Мышление в структурах синекдохи и метонимии показательно, например, для мировидения юного Лермонтова. Его главный парадокс: создавая «лирический дневник» (эта жанровая форма утвердилась в литературе), он мыслит риторически, т. е. формирует лирическое высказывание, отрицаемое самой формой! Иными словами, предельная искренность («дневниковость») человека сталкивается с необходимостью для поэта мыслить образами, удаляя слова от их глубин¬но-субъективной первоосновы. В стихотворении 1830 года «Ночь» две первые октавы звучат следующим образом:
Один я в тишине ночной; Свеча сгоревшая трещит, Перо в тетрадке записной Головку женскую чертит: Воспоминанье о былом, Как тень, в кровавой пелене, Спешит указывать перстом На то, что было мило мне.
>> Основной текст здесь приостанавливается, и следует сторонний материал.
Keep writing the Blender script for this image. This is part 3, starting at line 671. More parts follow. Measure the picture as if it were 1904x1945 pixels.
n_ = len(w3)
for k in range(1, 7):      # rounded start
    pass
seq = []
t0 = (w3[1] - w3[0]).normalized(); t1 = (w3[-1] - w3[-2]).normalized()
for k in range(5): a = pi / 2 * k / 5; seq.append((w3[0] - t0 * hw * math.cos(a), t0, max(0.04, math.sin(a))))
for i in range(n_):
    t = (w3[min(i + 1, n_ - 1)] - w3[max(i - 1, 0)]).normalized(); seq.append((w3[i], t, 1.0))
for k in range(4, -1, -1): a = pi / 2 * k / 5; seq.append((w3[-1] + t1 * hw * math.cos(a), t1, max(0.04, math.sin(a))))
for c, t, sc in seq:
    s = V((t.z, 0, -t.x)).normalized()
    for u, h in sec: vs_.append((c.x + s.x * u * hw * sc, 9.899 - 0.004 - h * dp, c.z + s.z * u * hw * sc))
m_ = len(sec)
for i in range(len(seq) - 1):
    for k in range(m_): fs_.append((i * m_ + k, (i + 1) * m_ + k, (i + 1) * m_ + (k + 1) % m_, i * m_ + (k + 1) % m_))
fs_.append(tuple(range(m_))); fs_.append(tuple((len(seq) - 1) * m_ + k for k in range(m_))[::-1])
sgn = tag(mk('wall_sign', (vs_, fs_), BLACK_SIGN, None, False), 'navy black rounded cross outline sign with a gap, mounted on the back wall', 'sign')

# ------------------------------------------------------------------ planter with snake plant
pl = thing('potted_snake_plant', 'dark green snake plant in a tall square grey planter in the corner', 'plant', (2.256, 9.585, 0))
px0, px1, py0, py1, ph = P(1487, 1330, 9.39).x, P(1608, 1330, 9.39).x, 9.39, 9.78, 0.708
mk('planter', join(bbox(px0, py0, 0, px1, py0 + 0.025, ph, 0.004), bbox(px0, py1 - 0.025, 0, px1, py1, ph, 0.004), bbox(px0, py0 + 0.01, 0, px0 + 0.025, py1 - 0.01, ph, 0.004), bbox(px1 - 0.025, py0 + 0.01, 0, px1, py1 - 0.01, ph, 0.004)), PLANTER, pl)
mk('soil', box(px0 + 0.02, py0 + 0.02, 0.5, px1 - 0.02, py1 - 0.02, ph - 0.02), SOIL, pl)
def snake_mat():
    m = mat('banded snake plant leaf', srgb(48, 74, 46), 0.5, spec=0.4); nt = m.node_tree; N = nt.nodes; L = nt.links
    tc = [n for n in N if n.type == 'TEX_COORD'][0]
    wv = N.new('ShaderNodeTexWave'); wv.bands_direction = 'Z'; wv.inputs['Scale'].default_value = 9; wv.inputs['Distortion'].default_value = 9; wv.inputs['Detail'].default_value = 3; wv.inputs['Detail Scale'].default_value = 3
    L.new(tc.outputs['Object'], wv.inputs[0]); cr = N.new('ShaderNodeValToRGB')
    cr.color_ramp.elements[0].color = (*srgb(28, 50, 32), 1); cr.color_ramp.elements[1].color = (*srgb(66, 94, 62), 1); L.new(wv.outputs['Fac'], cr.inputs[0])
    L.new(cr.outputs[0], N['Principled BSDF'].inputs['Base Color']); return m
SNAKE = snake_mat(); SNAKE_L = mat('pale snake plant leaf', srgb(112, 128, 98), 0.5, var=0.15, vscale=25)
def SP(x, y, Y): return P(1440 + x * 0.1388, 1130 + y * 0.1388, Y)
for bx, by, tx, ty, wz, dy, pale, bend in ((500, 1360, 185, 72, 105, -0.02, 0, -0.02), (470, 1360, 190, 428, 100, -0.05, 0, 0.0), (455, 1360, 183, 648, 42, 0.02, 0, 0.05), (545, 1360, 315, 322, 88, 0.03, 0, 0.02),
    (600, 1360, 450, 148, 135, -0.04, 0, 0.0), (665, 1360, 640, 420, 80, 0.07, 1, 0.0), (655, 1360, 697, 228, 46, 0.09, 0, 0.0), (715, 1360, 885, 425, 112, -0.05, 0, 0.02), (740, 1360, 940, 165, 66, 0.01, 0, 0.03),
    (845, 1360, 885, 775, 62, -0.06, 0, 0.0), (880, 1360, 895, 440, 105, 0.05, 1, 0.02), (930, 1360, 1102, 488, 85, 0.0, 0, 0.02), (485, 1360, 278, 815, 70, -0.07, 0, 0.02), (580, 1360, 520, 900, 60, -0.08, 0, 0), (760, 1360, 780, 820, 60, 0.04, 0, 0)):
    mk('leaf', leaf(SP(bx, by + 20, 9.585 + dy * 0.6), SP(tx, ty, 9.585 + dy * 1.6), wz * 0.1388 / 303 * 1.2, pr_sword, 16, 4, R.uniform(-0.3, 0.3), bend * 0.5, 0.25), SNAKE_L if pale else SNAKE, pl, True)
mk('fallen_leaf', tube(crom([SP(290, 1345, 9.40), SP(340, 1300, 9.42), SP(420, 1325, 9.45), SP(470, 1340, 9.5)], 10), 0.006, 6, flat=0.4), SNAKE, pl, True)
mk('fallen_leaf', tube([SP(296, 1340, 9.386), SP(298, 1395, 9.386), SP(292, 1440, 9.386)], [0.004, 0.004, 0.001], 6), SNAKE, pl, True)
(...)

Слова, которые могли Меня тревожить в те года, Пылают предо мной вдали, Хоть мной забыты навсегда. И там скелеты прошлых лет Стоят унылою толпой; Меж ними есть один скелет — Он обладал моей душой. Кто же «обладал моей душой»? Ангел, что «душу младую в объятиях нес»? Самосознающее «я»? Адресат послания? Прошлое? Вероятнее всего, эти четыре категории, как «ангельский» и «демонский язык», для поэта неразделимы. Но лирический субъект говорит: «я», «моей», «меня», «мне» — первое лицо здесь, как у Пруста, целиком формируется параллельно категории времени. Это очевидно, но параллеллизм «я» — «моя душа» — это и метонимия, и синекдоха. Как ими одновременно, является «перо» — и посторонняя реалия, и слитый с «душой» едва намеченной связью аспект бытия.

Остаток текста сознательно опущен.